- **Written problem**
Filter the data for lines with the word "Measure", then copy every line so identified.

- **Given records**
.....
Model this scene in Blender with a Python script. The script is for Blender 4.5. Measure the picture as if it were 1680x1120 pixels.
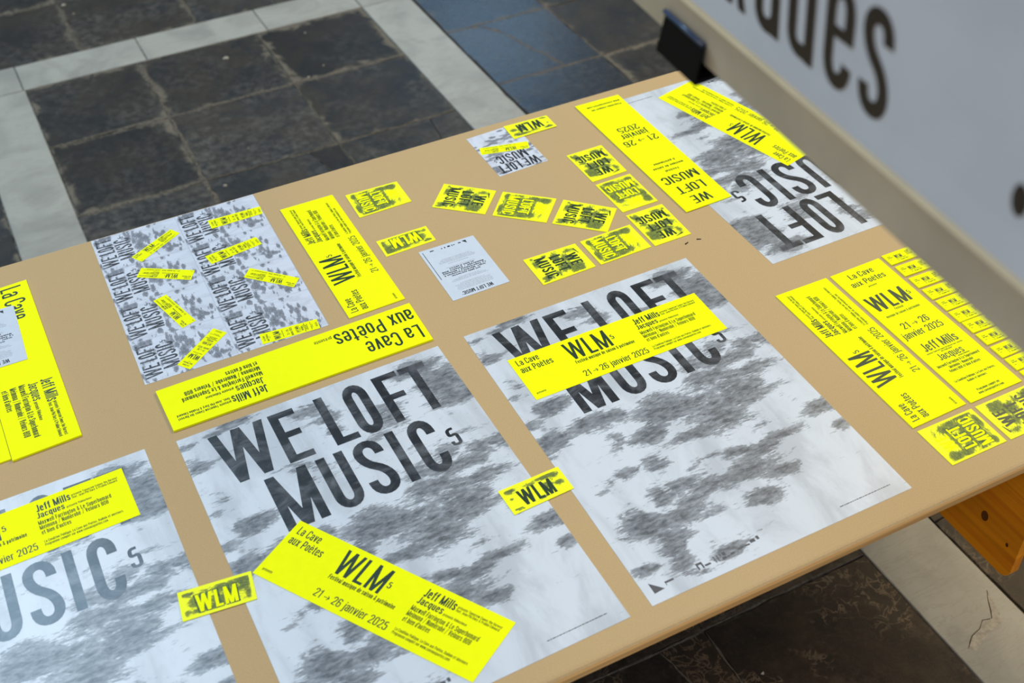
.....
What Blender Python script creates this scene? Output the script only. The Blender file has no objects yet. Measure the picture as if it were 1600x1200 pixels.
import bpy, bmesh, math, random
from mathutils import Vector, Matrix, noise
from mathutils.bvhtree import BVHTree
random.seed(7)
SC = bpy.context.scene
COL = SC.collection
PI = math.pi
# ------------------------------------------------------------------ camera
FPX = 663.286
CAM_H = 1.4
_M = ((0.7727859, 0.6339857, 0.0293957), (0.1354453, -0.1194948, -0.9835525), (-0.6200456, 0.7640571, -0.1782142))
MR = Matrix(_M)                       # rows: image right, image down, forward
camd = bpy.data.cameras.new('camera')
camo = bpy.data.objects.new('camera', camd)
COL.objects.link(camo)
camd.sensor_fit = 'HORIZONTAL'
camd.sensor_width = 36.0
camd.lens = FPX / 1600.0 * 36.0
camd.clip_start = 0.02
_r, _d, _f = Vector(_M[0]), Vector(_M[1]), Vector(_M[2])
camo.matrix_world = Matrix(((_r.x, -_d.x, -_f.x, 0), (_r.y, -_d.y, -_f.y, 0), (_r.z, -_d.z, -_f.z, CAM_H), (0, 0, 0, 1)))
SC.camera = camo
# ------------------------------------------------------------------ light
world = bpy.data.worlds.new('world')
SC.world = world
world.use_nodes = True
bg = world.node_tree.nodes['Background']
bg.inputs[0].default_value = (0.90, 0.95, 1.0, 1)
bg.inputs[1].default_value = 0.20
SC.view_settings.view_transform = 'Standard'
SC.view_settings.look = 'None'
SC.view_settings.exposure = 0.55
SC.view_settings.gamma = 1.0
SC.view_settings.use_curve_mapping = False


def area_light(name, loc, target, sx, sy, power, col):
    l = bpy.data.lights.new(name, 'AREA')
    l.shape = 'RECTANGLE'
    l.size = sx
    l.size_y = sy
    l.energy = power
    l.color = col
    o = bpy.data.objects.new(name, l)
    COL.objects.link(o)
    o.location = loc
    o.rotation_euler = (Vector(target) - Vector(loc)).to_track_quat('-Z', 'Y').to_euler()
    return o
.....
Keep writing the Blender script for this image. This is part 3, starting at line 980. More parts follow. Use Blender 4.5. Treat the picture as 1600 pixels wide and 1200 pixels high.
.....
- **Result for this exercise**
Model this scene in Blender with a Python script. The script is for Blender 4.5. Measure the picture as if it were 1680x1120 pixels.
What Blender Python script creates this scene? Output the script only. The Blender file has no objects yet. Measure the picture as if it were 1600x1200 pixels.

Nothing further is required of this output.